第3四半期GDPは前期比0.3%増、スイス経済は緩やかな成長

(スイス)

ジュネーブ発

2023年12月12日

スイス連邦経済省経済事務局(SECO)は12月1日、2023年第3四半期(7~9月)の実質GDP成長率(注1)を前期比0.3%(季節調整、スポーツイベント調整後、注2)と発表PDFファイル(外部サイトへ、新しいウィンドウで開きます)した(添付資料表1参照)。国際情勢は依然として厳しく、製造部門が停滞する中、サービス部門が再び経済成長を下支えた。
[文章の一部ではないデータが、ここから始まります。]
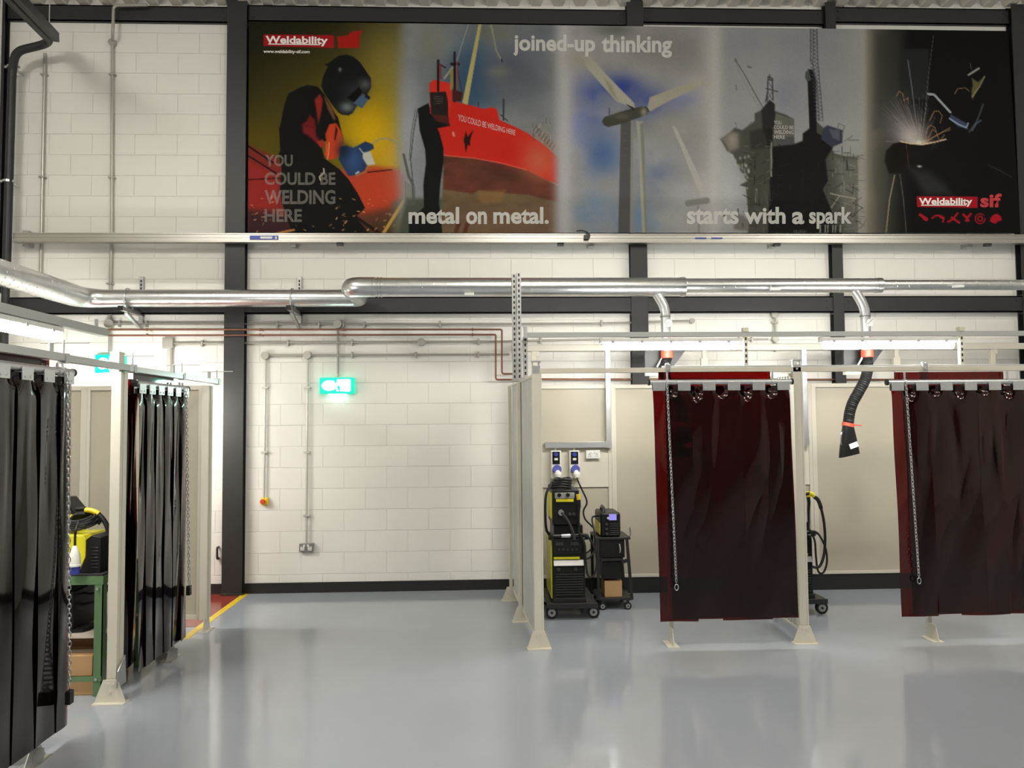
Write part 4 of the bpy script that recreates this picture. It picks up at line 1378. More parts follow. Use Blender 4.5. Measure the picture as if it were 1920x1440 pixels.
# cable trunking elbow in each booth
def booth_trunking(label, xo):
    Y = 7.96
    z0 = at(1080, 834, Y).z
    xr = at(1141, 834, Y).x + xo
    xl = at(1022, 834, Y).x + xo
    t = thing('cable_trunking', label, 'trunking', (xl, Y, z0))
    MB().box(xl, Y - 0.03, z0 - 0.03, xr + 0.025, Y + 0.028, z0 + 0.03).build('horizontal_run', 'alu_rail', t, bev=0.002)
    MB().box(xr - 0.025, Y - 0.03, z0 + 0.03, xr + 0.025, Y + 0.028, 2.52).build('vertical_run', 'alu_rail', t, bev=0.002)
    MB().box(xr - 0.03, Y - 0.034, z0 - 0.034, xr + 0.03, Y + 0.028, z0 + 0.05).build('corner_cover', 'alu_rail', t)
    return t


booth_trunking('grey cable trunking elbow above the blue sockets in the end booth', 0)
booth_trunking('grey cable trunking elbow beside the post of the farther booth', XB[1] - XB[0] - 0.05)

# rear support frame
t = thing('support_frame', 'cream steel frame of posts and top rail standing behind the booths', 'frame', (3, 7.93, 0))
q = at(985, 651, 7.93)
ZR = q.z
MB().box(q.x, 7.995, ZR - 0.035, XR - 1.5, 8.045, ZR + 0.03).build('top_rail', 'cream_paint', t, bev=0.003)
for px in (1002, 1864):
    x = at(px, 700, 8.0).x
    MB().box(x - 0.027, 8.0, 2.168, x + 0.022, 8.04, ZR - 0.036).box(x + 0.022, 7.996, ZR - 0.09, x + 0.05, 8.03, ZR - 0.036).build('post', 'cream_paint', t, bev=0.002)
for px in (1325, 1689):
    x = at(px, 700, 7.93).x
    MB().box(x - 0.02, 8.0, 2.168, x + 0.02, 8.03, ZR - 0.036).box(x - 0.035, 7.993, 2.36, x + 0.035, 8.035, 2.44).build('drop_bracket', 'cream_paint', t)

# front rail on top of posts
t = thing('booth_front_rail', 'pale square rail along the fronts of the booths above the strip curtains', 'rail', (XB[0], YF_, 2.18))
MB().box(XB[0] + 0.03, YF_ - 0.02, 2.175, XR - 2.0, YF_ + 0.02, 2.215).build('rail', 'cream_paint', t, bev=0.003)
for x in (1.51, 3.64):
    mb = MB().box(x - 0.02, YF_ - 0.03, 2.10, x + 0.02, YF_ - 0.021, 2.24).cyl((x, YF_ - 0.04, 2.195), (x, YF_ - 0.03, 2.195), 0.012, 6).sphere((x, YF_ - 0.0, 2.235), 0.02, n=6)
    mb.build('hanger_clamp', 'alu_rail', t)
t = thing('booth_header_rail', 'thinner grey rail lying behind and just above the front booth rail', 'rail', (1.6, 6.3, 2.2))
MB().box(1.50, 6.28, 2.205, XR - 2.0, 6.32, 2.238).build('rail', 'alu_rail', t, bev=0.002)
for x in (1.53, 2.50, 3.66, 4.62):
    MB().box(x - 0.02, YF_ + 0.02, 2.19, x + 0.02, 6.29, 2.205).build('tie_plate', 'alu_rail', t)
# slim intermediate posts behind the curtains
for i, x in enumerate((1.51, 3.64)):
    t = thing('curtain_post', 'slim cream post whose foot shows below the %s strip curtain' % ('nearer' if i == 0 else 'farther'), 'post', (x, 6.2, 0))
    mb = MB()
    post(mb, x + 0.01, 6.235, 0.032, 0.032, 0.01, 2.175)
    mb.build('upright', 'cream_paint', t)
    mb = MB()
    foot(mb, x - 0.01, 6.16, 'y', 0.19, 0.13)
    mb.build('foot', 'cream_paint', t)


# light rails and slotted uprights
def slotted(mb, x, y, z0, z1, w=0.041, d=0.041):
    mb.box(x - w / 2, y - d / 2, z0, x + w / 2, y + d / 2, z1)
    z = z0 + 0.03
    while z < z1 - 0.03:
        mb.box(x - 0.007, y - d / 2 - 0.001, z, x + 0.007, y - d / 2 + 0.001, z + 0.026, 1)
        z += 0.05


YL = 6.65
q0 = at(982, 628, YL)
ZL = q0.z
lr = thing('light_rail', 'grey channel rail carrying the two lit booth lights', 'rail', (q0.x, YL, ZL))
MB().box(q0.x, YL - 0.02, ZL - 0.023, XR - 2.0, YL + 0.02, ZL + 0.02).build('channel', 'grey_rail', lr, bev=0.002)
MB().box(q0.x, YL - 0.026, ZL - 0.03, q0.x + 0.03, YL + 0.026, ZL + 0.07).build('end_bracket', 'alu_rail', lr)
for px in (1396, 1800):
    x = at(px, 640, YL).x
    mb = MB()
    slotted(mb, x + 0.005, YL - 0.0, 2.205, ZL - 0.023, 0.036, 0.036)
    mb.box(x - 0.02, YL - 0.03, ZL + 0.02, x + 0.03, YL + 0.02, ZL + 0.055)
    mb.build('hanger_post', ['cream_paint', 'print_black'], lr)
for i, (px, z1, yy) in enumerate(((965, DZ + 0.10, 7.20), (974, DZ + 0.10, 7.14), (985, ZL - 0.01, 6.72))):
    q = at(px, 700, yy)
    t = thing('slotted_upright', ['tall slotted steel channel rising to the duct, rear one of the pair', 'tall slotted steel channel rising to the duct, front one of the pair', 'short slotted steel channel holding up the light rail'][i], 'upright', (q.x, yy, 2.165))
    mb = MB()
    slotted(mb, q.x, yy, 2.165, z1)
    mb.build('channel', ['galv_dull', 'print_black'], t)
    MB().box(q.x - 0.04, yy - 0.04, 2.165, q.x + 0.04, yy + 0.04, 2.175).build('base_bracket', 'galv_dull', t)


def batten(label, a, b, group='lit tube lights over the booths', lamp='led_diffuser'):
    a, b = Vector(a), Vector(b)
    c = (a + b) / 2
    t = thing('batten_light', label, 'light', c, 0, group)
    d = (b - a).normalized()
    MB().bar(a, b, 0.075, 0.035).build('housing', 'led_housing', t, bev=0.004)
    dn = Vector((0, 0, -0.05))
    s = d.cross(Vector((0, 0, 1))).normalized()
    # rounded diffuser
    prof = [(-0.036, 0.03), (-0.038, 0.005), (-0.030, -0.022), (-0.015, -0.034), (0.0, -0.037), (0.015, -0.034), (0.030, -0.022), (0.038, 0.005), (0.036, 0.03)]
    pa = [a + d * 0.02 + s * x + Vector((0, 0, z - 0.047)) for x, z in prof]
    pb = [b - d * 0.02 + s * x + Vector((0, 0, z - 0.047)) for x, z in prof]
    n = len(prof)
    MB().add(pa + pb, [(i, i + 1, n + i + 1, n + i) for i in range(n - 1)] + [list(range(n)), [n + i for i in range(n)]]).build('diffuser', lamp, t)
    for k in range(5):
        p = a.lerp(b, 0.08 + 0.21 * k)
        MB().bar(p - d * 0.014 + Vector((0, 0, -0.017)), p + d * 0.014 + Vector((0, 0, -0.017)), 0.084, 0.022).build('clip', 'alu_rail', t)
    for p, sg in ((a, -1), (b, 1)):
        MB().bar(p, p + d * sg * 0.012, 0.08, 0.05).build('end_cap', 'led_housing', t)
    return t


a, b = at(1127, 634, YL), at(1384, 634, YL)
batten('lit white tube light over the end booth', (a.x, YL, ZL - 0.052), (b.x, YL, ZL - 0.052))
a, b = at(1540, 634, YL), at(1789, 634, YL)
batten('lit white tube light over the booth with the visible extraction hose', (a.x, YL, ZL - 0.052), (b.x, YL, ZL - 0.052))

# ================================================================== STRIP CURTAINS


LEAN = 0.03


def strip_mesh(u0, u1, depth, seed, ztop=-0.03, zbot=-1.90, gap0=0.15, gapp=0.2, flat=False):
    """one hanging PVC strip in the curtain's own frame: u along the rail, v towards the hall (-y)"""
    rnd = random.Random(seed)
    nu, nz = 30, 52
    ph = rnd.random() * 6.28
    bow = rnd.uniform(0.006, 0.013)
    lean = LEAN
    flare = rnd.uniform(-0.012, 0.012)
    pts = {}
    th = 0.0025
    for side in (0, 1):
        for i in range(nz + 1):
            z = ztop + (zbot - ztop) * (i / nz) ** 1.6
            dz = ztop - z
            for k in range(nu + 1):
                s = k / nu
                u = u0 + (u1 - u0) * s + lean * dz / 1.9
                y = depth + bow * (4 * (s - 0.5) ** 2 - 0.6) * min(1, dz / 0.25) * (1 if seed % 2 else -0.6)
                for kk in range(-1, 8):
                    gu = gap0 + gapp * kk
                    y += (0.050 + 0.010 * math.sin(kk * 3.7 + seed)) * math.exp(-((u - gu) / 0.036) ** 2) * math.exp(-((dz - 0.035) / (0.040 + 0.012 * math.sin(kk * 2.1 + seed))) ** 2)
                y += 0.006 * math.sin(dz * 5 + s * 5 + ph) * min(1, dz / 0.4)
                y += 0.007 * math.exp(-((s - 0.45 - 0.1 * math.sin(dz * 2 + ph)) / 0.10) ** 2) * math.exp(-((dz - 0.45) / 0.35) ** 2) * (1 if seed % 3 else -1)
                y += flare * max(0, dz - 1.2)
                if flat:
                    y = depth + 0.5 * (y - depth) + 0.012 * (s - 0.5) * min(1, dz / 0.12)
                pts[(side, i, k)] = (u, y - (th if side else 0), z)
    idx = {}
    vs = []
    for key in pts:
        idx[key] = len(vs)
        vs.append(pts[key])
    fs = []
    for side in (0, 1):
        for i in range(nz):
            for k in range(nu):
                fs.append((idx[(side, i, k)], idx[(side, i, k + 1)], idx[(side, i + 1, k + 1)], idx[(side, i + 1, k)]))
    for i in range(nz):
        for k in (0, nu):
            fs.append((idx[(0, i, k)], idx[(0, i + 1, k)], idx[(1, i + 1, k)], idx[(1, i, k)]))
    for k in range(nu):
        for i in (0, nz):
            fs.append((idx[(0, i, k)], idx[(0, i, k + 1)], idx[(1, i, k + 1)], idx[(1, i, k)]))
    return vs, fs


def chain_mesh(mb, top, bot, step=0.026, r=0.0028):
    top, bot = Vector(top), Vector(bot)
    L = (bot - top).length
    d = (bot - top).normalized()
    n = int(L / step)
    for i in range(n):
        c = top + d * (step * (i + 0.5))
        s = Vector((1, 0, 0)) if i % 2 else Vector((0, 1, 0))
        if i % 2:
            s = Vector((0.9, 0.4, 0)).normalized()
        else:
            s = Vector((-0.4, 0.9, 0)).normalized()
        ring = []
        for k in range(10):
            an = 2 * math.pi * k / 10
            ring.append(c + d * (math.sin(an) * 0.0175) + s * (math.cos(an) * 0.0085))
        mb.tube(ring, r, 5, closed=True)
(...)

第3四半期のGDP成長率を需要項目別にみると、政府消費支出は前期比0.5%と力強く伸び、内需に最も大きく寄与した。個人消費支出は0.2%増と緩やかな伸びにとどまった。2023年9月は観測史上、最も暖かかったため、暖房需要が大幅に減少した。建築需要の減少の影響を受けて、建設投資は0.2%増と弱い伸びにとどまり、設備投資は1.1%減と2四半期連続の減少だった。研究開発、電子製品、自動車への投資は増加した一方、他の分野への投資は減少した。財貨の輸出は6.2%増と大幅に増加した。

産業別にみると、前期に大きく落ち込んだ製造業は、ゼロ成長となった(添付資料表2参照)。化学・医薬品は、好調な輸出と販売に牽引されて1.2%増だったが、機械・金属工業など景気に敏感なセクターは世界的な需要低迷の影響を受けて、わずかな伸びにとどまった。サービス部門は、保健衛生・社会事業と公共サービスがともに0.7%増、卸売・小売業が1.1%増と伸びた。運輸・通信業は、旅客輸送の増加が物品輸送の減速によって相殺され、0.3%増と緩やかに伸びた。一方、ビジネス関連サービス業は0.1%減となり、宿泊・飲食サービス業は3.7%減と2年ぶりに減少に転じた。サービス部門は全体的に過去平均を下回り、サービスの輸出が0.4%増、国内最終需要がゼロ成長と低調なことと合致している。

(注1)スイス国立銀行(SNB)は2023 年第1四半期(1~3月)に新たな統計調査を導入し、統計調査は国民経済統計のさまざまな計算過程で使用されるため、第3四半期を含む今後数四半期の統計は後日、大幅に修正される可能性がある。

(注2)全て季節調整値。ただし、「GDP」「サービス輸出・輸入」「芸術・娯楽・レクリエーション業」については、季節調整に加えてスポーツイベント調整後の数値。